Have fun constructing the backdrop and central pieces with your primary characters moving through them. This will help clear the vision of how that integration can occur. As the landscape and movements across it are set up, you will discover more points in time or place where enhancements can be woven in and detail confidently told.

Think of the pencil/charcoal outline in preparation for a masterly oil painting. Even with these skillfully applied marks, x-rays of famous works reveal evidence of many changes made as great masters brought their  stories, written in oil, to life.

Sorry for the waffle. I bet you are itching to get your characters moving. Me too, so let’s get on with it.

Now you should plan how you will place your two characters into their world.

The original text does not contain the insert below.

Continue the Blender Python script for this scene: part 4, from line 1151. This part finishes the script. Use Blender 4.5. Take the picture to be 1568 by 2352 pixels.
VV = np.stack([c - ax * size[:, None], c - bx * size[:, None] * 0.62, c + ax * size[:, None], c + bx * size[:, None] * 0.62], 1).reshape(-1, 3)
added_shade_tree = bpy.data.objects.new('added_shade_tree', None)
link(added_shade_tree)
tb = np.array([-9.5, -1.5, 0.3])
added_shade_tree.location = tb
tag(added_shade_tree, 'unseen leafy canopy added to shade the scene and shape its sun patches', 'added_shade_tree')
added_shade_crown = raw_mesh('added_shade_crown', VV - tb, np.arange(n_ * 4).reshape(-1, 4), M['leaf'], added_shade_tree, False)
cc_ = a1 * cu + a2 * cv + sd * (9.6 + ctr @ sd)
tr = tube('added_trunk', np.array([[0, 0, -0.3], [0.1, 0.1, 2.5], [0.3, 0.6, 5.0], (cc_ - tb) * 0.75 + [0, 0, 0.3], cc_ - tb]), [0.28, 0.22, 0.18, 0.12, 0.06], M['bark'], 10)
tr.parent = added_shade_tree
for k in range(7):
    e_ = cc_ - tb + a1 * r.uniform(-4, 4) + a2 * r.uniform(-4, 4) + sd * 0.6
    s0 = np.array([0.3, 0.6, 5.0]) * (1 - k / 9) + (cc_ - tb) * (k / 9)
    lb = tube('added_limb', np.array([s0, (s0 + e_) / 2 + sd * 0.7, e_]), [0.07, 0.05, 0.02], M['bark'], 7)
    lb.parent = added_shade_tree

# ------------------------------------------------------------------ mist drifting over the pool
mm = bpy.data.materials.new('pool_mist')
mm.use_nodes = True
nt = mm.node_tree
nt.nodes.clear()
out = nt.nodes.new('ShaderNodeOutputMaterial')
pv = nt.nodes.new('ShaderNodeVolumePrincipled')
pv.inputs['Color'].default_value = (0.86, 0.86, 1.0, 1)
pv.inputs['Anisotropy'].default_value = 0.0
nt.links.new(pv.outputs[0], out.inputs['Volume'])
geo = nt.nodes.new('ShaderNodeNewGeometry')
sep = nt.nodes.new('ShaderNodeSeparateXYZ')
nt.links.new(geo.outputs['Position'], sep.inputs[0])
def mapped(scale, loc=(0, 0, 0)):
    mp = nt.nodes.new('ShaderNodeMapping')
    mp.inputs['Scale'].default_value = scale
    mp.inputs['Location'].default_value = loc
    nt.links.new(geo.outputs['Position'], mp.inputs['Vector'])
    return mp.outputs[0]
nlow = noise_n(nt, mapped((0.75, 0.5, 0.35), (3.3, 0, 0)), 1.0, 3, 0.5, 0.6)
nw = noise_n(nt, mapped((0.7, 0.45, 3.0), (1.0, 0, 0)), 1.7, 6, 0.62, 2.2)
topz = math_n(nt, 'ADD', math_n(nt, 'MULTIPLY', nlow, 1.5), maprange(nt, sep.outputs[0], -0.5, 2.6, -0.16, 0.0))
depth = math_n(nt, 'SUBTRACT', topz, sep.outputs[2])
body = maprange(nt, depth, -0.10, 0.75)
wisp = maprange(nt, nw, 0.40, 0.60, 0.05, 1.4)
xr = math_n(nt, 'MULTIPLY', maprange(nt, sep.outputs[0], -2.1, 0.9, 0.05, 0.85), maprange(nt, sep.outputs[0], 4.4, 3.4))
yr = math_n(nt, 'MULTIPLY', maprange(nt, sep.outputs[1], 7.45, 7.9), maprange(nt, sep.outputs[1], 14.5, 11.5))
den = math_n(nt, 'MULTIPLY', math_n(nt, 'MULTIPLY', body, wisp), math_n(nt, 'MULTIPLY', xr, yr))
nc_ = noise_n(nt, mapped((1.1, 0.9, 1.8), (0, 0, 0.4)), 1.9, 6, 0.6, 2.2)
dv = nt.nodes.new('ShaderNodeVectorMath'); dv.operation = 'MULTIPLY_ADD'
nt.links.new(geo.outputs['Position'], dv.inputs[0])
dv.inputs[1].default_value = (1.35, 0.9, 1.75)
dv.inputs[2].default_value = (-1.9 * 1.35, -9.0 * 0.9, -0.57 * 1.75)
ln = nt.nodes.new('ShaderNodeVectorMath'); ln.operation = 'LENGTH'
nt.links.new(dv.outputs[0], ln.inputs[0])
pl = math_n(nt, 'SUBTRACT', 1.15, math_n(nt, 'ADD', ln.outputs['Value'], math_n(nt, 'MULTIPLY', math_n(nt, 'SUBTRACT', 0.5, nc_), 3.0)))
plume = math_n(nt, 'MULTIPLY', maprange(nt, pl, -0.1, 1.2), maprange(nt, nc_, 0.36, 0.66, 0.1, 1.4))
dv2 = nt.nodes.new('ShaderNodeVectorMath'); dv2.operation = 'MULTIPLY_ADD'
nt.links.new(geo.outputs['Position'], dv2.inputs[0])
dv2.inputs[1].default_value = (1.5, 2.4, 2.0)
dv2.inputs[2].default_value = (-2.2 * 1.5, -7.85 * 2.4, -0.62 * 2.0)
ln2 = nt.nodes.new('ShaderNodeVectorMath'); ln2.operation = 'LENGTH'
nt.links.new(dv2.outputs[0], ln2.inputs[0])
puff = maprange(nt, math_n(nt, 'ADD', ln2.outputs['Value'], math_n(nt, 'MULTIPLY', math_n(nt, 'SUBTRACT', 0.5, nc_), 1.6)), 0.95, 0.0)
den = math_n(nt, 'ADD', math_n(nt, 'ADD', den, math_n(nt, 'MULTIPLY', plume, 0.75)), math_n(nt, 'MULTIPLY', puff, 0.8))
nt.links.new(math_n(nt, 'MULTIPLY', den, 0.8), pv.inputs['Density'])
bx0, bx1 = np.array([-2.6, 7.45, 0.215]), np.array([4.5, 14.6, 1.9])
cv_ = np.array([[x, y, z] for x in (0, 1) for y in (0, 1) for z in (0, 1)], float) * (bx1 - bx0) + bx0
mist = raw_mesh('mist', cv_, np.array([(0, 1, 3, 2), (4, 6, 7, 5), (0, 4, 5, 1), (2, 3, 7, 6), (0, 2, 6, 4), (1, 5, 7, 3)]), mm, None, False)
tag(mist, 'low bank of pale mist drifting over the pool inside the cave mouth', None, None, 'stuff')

Before they are put there, move away and prepare. These are possibly two central characters. Much of the narrative will hang off them. Walk through the environment with one. How does this character interact with the landscape (all five or six senses plus other relevant detail such as clothing, speech, mannerisms, attitude and whatever else comes to mind)? What are they thinking about, if anything? What triggers do you experience with them as you register everything around you? Why is this character even here? How are they feeling? Jot down notes as you go.

Repeat this for the second character. They will act differently, even though they are in the same place at the same time.

What is happening to them? What are they doing? Make it important because the section(s) you are planning now will affect the immediate future and past direction of the tale you have to tell us.

What about your reader? How do you want your reader to experience this chapter/scene? What is it like being here? Your readers are is the most important person in all this. They will expect certain standards.

How are the physical and psychological make ups of the two coming into play now? What can we do with them? Why not leave the reader with clues hinting they were both here, but did not come face-to-face? Do their paths cross, but they are unknown to each other at this stage? A lingering scent, something dropped, a fleeting glimpse, a signature overheard conversation, a body at the morgue, the way something is done, association, scar, food allergy, preferred instrument, clothing, disability … The list of possible interactions relies only on the inventive capacity of the writer — you. This is the clever, and fun, part of writing.

Do the people here remind you of any of your characters? How would you describe each of these? For practice, take a break and write fifty words on each. Go on. Try it. Just for the heck of it.

How was that? The more you do of this, the better your descriptions of people will become.


OK. You’re warmed up, ready. Time to write. Intrigue the reader with what they learn, but don’t let them feel satisfied that everything is solved or known. Leave them wanting more, much more.

Grab your characters and start writing them into the world you have created for them. As they are added, you may find elements of that world shifting slightly to accommodate this intrusion.

When you finish up today, aim for five hundred words or more, which includes all your work to date on the characters and the locations you have them in. We want to meet the characters and hear a little about their lives. The interactions between the characters and the reason for them may be clear, unseen or not seen as being significant. Up to you how you do this.

Try to make your paragraphs lean. By that, I mean do not throw every descriptor you ever heard of onto the page, mixed in with a stash you retrieved from a thesaurus. As you did at our last meeting, give yourself a clear timeframe. Write for two hours, more if you feel the story is gushing out. Build in regular breaks. Make it a comfortable exercise, one to enjoy. Imagine how it will feel in a few weeks when you can tell friends and family how far you have gone into writing your novel. Guarantee it will feel good.

After you complete this exercise, you will find some marvelous things have started to happen.

Let us know about them, if you are willing to share, in the next meeting.

By the end of our next writing session, you will have written a very large chunk of your first eleventh chapter. I look forward to seeing you there. Have fun.